Your task is to quote exactly the run of lines that starts at the line containing "Build this scene" and ends at the line containing "rng = np.random.default_rng(7);", including both.

Information provided:
______________________________
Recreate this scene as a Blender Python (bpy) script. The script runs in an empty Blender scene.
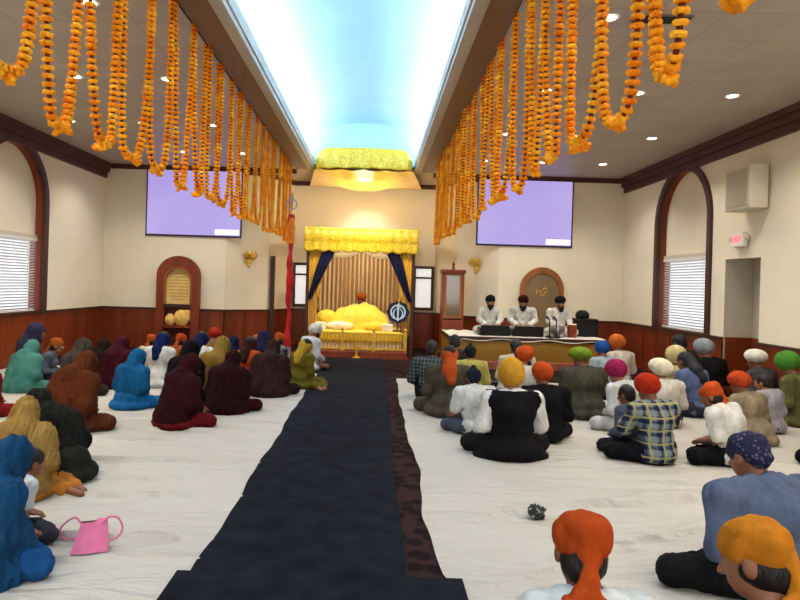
______________________________
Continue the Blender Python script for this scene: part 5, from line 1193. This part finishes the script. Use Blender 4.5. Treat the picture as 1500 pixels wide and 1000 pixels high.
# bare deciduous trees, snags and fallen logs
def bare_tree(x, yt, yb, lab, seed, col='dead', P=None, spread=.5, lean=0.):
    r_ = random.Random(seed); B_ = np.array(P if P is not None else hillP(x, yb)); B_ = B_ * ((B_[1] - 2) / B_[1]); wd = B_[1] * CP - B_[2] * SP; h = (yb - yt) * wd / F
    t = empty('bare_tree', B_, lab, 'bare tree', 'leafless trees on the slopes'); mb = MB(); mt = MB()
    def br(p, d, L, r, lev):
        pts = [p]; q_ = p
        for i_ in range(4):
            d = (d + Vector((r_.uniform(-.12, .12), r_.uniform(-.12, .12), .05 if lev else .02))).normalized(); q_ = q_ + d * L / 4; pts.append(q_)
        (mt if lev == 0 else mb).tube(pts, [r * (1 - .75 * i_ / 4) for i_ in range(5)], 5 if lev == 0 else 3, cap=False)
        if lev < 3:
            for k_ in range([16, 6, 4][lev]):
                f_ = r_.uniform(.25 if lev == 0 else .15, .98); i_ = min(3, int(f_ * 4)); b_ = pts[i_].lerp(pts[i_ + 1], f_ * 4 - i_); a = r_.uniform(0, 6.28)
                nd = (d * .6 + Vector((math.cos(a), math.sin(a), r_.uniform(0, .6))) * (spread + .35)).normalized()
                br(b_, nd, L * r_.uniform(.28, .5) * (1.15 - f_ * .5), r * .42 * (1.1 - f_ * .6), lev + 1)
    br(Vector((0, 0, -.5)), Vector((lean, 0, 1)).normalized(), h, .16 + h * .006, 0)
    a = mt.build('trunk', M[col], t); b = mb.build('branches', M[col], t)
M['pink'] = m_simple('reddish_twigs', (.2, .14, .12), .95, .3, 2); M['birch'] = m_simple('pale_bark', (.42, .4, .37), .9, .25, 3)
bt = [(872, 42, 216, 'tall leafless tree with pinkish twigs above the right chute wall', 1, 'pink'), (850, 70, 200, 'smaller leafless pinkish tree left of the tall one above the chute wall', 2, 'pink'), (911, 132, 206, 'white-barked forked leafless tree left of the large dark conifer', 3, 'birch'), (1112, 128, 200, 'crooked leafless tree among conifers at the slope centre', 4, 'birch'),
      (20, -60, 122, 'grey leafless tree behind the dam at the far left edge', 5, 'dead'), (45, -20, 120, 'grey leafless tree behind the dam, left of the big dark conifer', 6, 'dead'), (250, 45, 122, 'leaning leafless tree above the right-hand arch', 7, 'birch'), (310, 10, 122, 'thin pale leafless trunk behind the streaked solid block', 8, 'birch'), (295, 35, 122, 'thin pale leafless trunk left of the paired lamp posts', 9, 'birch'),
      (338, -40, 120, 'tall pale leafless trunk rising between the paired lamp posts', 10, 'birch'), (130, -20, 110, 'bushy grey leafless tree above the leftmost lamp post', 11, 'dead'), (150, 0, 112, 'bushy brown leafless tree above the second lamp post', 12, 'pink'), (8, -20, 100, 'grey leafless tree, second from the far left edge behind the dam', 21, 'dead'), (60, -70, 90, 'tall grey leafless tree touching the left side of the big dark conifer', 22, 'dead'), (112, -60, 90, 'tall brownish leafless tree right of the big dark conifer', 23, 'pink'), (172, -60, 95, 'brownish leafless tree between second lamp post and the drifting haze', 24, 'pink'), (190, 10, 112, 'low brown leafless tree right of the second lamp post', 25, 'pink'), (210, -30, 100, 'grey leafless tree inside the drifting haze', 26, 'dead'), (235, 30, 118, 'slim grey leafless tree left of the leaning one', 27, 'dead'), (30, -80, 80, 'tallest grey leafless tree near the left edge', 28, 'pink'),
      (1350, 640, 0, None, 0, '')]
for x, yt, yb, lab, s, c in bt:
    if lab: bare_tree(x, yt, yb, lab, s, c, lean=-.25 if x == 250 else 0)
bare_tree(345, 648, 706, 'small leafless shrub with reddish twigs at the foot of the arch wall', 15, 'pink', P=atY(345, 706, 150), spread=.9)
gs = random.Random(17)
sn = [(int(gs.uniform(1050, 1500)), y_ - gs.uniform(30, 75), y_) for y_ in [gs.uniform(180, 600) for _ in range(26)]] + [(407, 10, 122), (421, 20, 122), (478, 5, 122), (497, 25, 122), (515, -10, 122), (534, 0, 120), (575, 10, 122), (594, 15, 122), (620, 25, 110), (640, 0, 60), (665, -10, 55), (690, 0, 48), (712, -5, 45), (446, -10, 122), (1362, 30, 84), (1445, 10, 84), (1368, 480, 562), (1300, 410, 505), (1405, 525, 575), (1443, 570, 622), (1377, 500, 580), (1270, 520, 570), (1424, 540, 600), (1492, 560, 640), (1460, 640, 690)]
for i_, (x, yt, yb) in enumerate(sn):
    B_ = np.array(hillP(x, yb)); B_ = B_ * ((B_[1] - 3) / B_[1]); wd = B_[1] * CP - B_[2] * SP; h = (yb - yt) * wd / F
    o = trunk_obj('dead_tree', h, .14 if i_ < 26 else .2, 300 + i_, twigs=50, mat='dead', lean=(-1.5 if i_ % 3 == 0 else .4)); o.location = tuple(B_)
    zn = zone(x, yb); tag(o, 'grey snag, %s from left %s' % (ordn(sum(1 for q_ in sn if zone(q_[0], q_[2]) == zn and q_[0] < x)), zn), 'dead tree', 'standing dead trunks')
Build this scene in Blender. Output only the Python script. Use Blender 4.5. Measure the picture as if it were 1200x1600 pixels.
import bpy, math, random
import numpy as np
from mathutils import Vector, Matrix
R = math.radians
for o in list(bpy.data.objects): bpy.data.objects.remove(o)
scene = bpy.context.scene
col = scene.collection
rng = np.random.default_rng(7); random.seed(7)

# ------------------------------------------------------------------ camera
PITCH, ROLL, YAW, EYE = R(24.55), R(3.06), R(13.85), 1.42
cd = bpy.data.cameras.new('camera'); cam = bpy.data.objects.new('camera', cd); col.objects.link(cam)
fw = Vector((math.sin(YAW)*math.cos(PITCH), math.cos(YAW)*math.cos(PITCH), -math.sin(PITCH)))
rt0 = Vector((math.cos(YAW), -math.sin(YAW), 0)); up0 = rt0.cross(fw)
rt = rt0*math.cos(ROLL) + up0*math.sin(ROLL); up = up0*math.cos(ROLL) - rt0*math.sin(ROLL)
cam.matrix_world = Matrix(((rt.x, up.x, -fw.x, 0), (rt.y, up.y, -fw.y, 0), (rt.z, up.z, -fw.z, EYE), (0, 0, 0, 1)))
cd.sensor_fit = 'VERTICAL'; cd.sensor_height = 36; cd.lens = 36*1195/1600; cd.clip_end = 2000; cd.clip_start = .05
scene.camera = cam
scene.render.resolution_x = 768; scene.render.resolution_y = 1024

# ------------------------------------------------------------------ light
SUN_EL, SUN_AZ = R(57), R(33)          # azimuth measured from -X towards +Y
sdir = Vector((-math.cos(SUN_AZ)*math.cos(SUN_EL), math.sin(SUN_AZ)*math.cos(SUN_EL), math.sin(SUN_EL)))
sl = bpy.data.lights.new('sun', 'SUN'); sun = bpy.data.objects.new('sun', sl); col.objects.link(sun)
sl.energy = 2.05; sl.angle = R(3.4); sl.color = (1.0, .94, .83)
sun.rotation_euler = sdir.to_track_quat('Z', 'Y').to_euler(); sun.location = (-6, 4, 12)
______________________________
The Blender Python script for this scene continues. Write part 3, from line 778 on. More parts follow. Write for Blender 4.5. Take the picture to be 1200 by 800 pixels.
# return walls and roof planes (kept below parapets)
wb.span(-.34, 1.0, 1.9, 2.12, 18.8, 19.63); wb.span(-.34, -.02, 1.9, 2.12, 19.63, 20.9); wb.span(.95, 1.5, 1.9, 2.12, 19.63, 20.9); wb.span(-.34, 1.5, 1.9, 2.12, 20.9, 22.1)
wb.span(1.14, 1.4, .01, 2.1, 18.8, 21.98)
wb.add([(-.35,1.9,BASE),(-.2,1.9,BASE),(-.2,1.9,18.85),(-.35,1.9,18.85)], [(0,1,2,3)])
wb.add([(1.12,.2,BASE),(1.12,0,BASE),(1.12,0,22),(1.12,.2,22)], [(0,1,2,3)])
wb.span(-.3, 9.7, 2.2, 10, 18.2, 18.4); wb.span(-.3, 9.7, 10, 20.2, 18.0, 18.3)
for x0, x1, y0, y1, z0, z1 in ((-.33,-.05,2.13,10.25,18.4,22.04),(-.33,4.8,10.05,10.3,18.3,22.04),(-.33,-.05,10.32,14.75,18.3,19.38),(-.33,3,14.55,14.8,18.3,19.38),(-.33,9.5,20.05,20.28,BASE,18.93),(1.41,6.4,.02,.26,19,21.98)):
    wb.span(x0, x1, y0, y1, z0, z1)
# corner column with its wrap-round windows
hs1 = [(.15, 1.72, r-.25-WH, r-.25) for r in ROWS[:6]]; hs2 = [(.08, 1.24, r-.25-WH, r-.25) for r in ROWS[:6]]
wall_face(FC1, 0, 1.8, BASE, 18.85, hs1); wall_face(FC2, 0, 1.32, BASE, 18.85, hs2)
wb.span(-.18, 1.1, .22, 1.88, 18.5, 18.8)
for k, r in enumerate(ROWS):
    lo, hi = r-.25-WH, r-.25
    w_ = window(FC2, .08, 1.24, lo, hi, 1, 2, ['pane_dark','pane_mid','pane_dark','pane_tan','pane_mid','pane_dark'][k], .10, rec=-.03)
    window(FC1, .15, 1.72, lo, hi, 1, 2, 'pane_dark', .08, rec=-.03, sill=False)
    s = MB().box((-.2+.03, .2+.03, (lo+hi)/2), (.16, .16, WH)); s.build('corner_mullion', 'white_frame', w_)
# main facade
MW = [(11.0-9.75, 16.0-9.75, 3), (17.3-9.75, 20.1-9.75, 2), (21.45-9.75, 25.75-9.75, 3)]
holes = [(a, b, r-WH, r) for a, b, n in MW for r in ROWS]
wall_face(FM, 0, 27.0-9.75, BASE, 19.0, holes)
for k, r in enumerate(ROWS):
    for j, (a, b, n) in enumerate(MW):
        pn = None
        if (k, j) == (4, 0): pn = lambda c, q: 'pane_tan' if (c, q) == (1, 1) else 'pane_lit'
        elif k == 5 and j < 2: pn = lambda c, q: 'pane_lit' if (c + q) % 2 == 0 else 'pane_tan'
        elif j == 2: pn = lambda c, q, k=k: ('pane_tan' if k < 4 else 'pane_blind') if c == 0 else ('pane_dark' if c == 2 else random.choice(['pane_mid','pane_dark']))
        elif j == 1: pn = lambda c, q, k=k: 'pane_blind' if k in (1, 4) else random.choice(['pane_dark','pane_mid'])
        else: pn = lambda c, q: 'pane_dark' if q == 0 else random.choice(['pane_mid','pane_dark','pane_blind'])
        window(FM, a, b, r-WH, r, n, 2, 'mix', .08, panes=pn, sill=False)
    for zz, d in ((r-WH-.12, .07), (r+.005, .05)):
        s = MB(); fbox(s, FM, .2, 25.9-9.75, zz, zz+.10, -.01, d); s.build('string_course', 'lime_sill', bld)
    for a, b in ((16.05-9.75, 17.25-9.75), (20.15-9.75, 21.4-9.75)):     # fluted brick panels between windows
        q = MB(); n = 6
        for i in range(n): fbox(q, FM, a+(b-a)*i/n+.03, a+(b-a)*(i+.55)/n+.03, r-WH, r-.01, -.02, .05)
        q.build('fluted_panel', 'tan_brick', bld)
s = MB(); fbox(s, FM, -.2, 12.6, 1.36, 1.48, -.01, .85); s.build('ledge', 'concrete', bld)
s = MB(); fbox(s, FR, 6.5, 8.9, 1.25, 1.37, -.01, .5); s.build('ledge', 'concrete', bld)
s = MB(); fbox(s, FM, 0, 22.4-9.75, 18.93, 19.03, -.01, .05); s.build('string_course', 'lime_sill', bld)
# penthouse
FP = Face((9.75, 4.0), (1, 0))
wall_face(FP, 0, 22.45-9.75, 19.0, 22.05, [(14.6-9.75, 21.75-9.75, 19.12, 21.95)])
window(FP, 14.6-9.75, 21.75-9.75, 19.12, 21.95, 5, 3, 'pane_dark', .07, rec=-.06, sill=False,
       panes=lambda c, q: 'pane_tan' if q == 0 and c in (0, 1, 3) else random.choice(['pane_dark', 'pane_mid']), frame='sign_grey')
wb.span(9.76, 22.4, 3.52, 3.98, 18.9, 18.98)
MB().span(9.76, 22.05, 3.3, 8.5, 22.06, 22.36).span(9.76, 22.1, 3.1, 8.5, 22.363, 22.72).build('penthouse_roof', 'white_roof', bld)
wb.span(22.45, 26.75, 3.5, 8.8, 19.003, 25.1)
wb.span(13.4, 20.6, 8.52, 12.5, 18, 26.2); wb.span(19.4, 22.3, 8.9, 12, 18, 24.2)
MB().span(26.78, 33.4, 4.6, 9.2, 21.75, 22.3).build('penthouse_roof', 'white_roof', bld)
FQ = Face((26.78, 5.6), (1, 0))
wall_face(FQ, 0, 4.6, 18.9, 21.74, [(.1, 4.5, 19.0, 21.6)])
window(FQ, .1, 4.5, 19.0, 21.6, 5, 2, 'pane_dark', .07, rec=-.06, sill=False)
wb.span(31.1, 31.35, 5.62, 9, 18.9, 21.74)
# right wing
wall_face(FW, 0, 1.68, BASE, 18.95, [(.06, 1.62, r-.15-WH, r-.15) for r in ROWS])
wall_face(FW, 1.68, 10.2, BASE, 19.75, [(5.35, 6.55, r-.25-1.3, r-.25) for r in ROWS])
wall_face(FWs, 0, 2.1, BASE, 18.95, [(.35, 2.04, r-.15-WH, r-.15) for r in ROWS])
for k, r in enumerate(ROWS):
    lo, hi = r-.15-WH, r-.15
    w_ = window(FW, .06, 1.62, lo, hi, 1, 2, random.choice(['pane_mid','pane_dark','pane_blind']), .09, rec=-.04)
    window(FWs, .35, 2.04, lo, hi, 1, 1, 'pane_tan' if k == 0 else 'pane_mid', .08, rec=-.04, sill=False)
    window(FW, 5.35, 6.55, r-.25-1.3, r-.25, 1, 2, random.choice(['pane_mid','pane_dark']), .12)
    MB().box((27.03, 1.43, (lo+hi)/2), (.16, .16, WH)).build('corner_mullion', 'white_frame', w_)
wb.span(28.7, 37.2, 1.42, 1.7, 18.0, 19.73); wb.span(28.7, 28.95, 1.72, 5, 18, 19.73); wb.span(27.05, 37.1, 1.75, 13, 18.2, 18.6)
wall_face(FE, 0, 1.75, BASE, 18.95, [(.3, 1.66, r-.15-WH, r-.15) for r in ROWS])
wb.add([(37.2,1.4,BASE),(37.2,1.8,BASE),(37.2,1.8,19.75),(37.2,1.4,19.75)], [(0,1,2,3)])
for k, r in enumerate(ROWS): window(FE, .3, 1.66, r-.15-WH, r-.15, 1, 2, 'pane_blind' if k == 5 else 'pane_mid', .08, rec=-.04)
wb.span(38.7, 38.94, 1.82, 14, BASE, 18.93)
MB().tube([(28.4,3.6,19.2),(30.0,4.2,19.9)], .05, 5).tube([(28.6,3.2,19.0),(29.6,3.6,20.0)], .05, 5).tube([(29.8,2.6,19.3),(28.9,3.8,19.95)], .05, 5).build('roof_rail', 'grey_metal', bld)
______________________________
Expected output:
Build this scene in Blender. Output only the Python script. Use Blender 4.5. Measure the picture as if it were 1200x1600 pixels.
import bpy, math, random
import numpy as np
from mathutils import Vector, Matrix
R = math.radians
for o in list(bpy.data.objects): bpy.data.objects.remove(o)
scene = bpy.context.scene
col = scene.collection
rng = np.random.default_rng(7); random.seed(7)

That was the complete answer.